I’ve never been good with time, so when I was turning 57 and I told my best friend I was turning 60, she corrected me – I still had three years to go. For a moment I felt like I won the lottery, but the truth was, I had won the lottery years before, because my body had rejected all the ways doctors defined time.

I was alive.

Math is sometimes one of my superpowers, but time is not.  

To know your true age, and appreciate it, you have to let go of your construct of time and embrace every age you have ever and never been.

After age 40, whenever anyone asked my daughter my age, she said I was forty. For some reason I was frozen in time for her, when she was eight years old, the year she fell out of our tree house and hurt her shoulder.  

If I’m honest, for years and years my own mother seemed to be forty, and then she magically seemed to be sixty-five and forgetting all our names, like she went into a time machine on fast forward and lost all her words.

A few years ago, at age 58, I was headed into a yoga class, a woman in a retail store mentioned us being the same age. I never can tell anyone’s age and I told her I would never guess.

She said she was seventy-two. She thought we looked great for our age.

I looked in the mirror long and hard that night, which I rarely do – to pluck, to brush, to tweeze only, but never to study myself.

I looked at those two vertical lines between my eyes, my What the Fuck Lines, and I knew I had earned them.  My daughter makes the What the Fuck face all the time, and so does my granddaughter at age six.  We all What the Fuck each other all the time, it’s a family thing.

I have that Eastern European everything, which means soft teeth and dark circles under my eyes. And a Bo-belly.  It also means perseverance, lots of crying when I chop onions and listen other writers’ stories (which is an honor)… and I know how to scrub a floor clean and stay up all night to finish a good book or memorize a poem.

I exercise every day, no matter how hectic the day is, including lifting weights and yoga, more for my mind than my body though exercising naked in front of a giant mirror has kept me motivated and also accepting the All of Me.

Now when I look in the mirror my mother and grandmother and great mother and even my daughter and granddaughter are staring back at me, and I’m so grateful for all of us, it helps me understand time is not linear.

Anyone who follows my essays knows I was not supposed to live this long, so I accept and truly love my flaws.

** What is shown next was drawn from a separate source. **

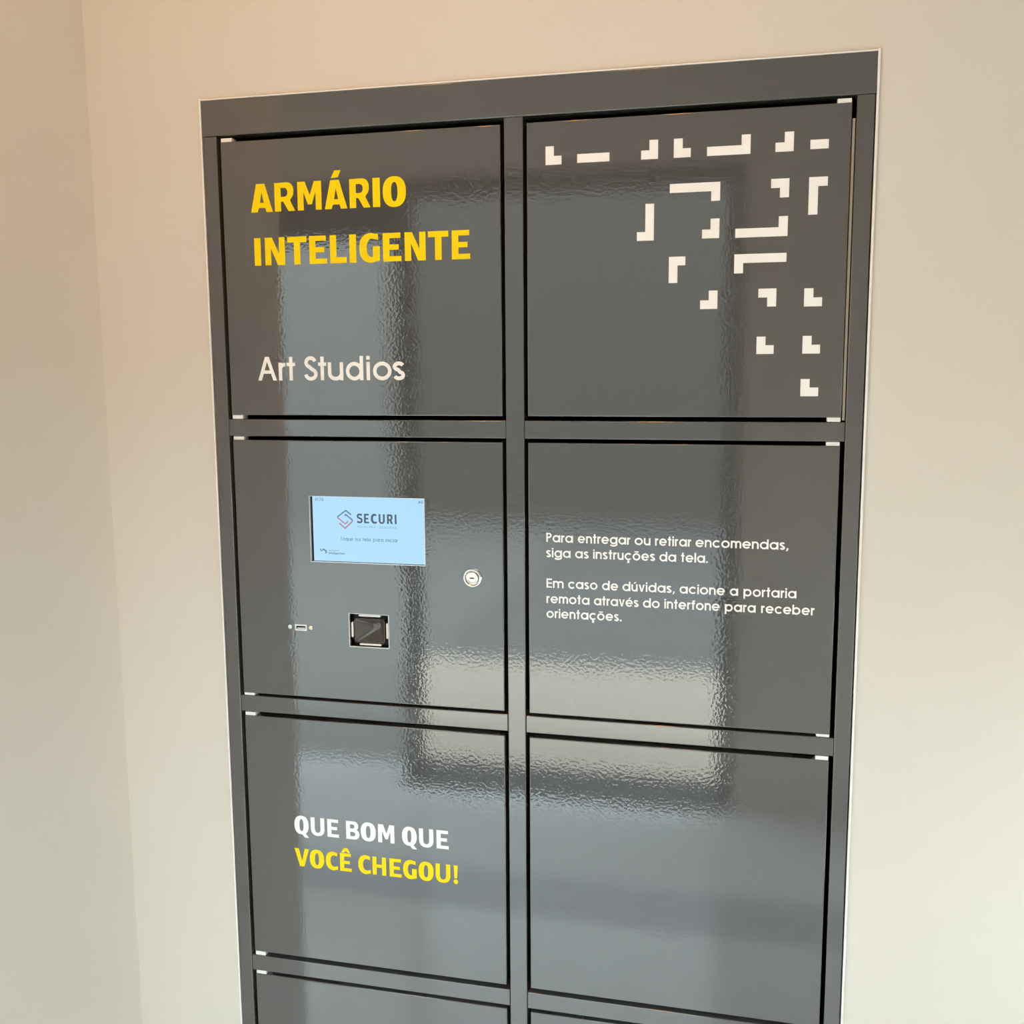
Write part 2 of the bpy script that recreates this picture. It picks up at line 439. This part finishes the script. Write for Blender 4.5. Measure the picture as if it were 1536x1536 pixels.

A few years ago I was dating a photographer who took the mole off my left cheek in photo shop, and also changed my chin.

I remember staring at the photograph and thinking, that’s not me.  It took a while for me to see what was missing.  I didn’t know I loved my mole until it wasn’t there.

I was born late morning, so I’ll be turning sixty after my first cup of coffee. I’m also turning sixteen and thirty-two and forty. Because we all carry every age, every year inside of us. The memories we weave into story tapestries will live on long after we have gone, and in this way we will all be frozen in so many moments in our lives.

I still rock a good pair of jeans, love my boots, hoop earrings, to laugh so hard I pee my pants and need an inhaler, and I love connective sex with the man I love. 

I have learned to love harder, have better boundaries, listen with my whole body and fix things instead of buy new.  I finish things and I show up for myself and the people I love.

I still talk too much, write too much, say inappropriate things, laugh too loud and love you like it might be the last time I speak to you.

Recently, my boyfriend and I hung up angry, and we were so quick in the morning to say we love each other, because we do, and love always wins.

That’s also something I have learned.  Don’t expect anyone to love you the way you love them.  

Speaking of love, I’m so happy to still be on planet earth with you while I’m turning sixty…. and seventy and twelve and nineteen.  Because aren’t we really celebrating the all of us, that we made it this far beside our younger selves and our older selves and all we have created and all the people we have loved?

Poet Raymond Carver wrote in his poem Late Fragment:

And did you get what

you wanted from this life, even so?

I did.

And what did you want?

To call myself beloved, to feel myself

beloved on the earth

Dr. Seuss said, “How did it get so late so soon?”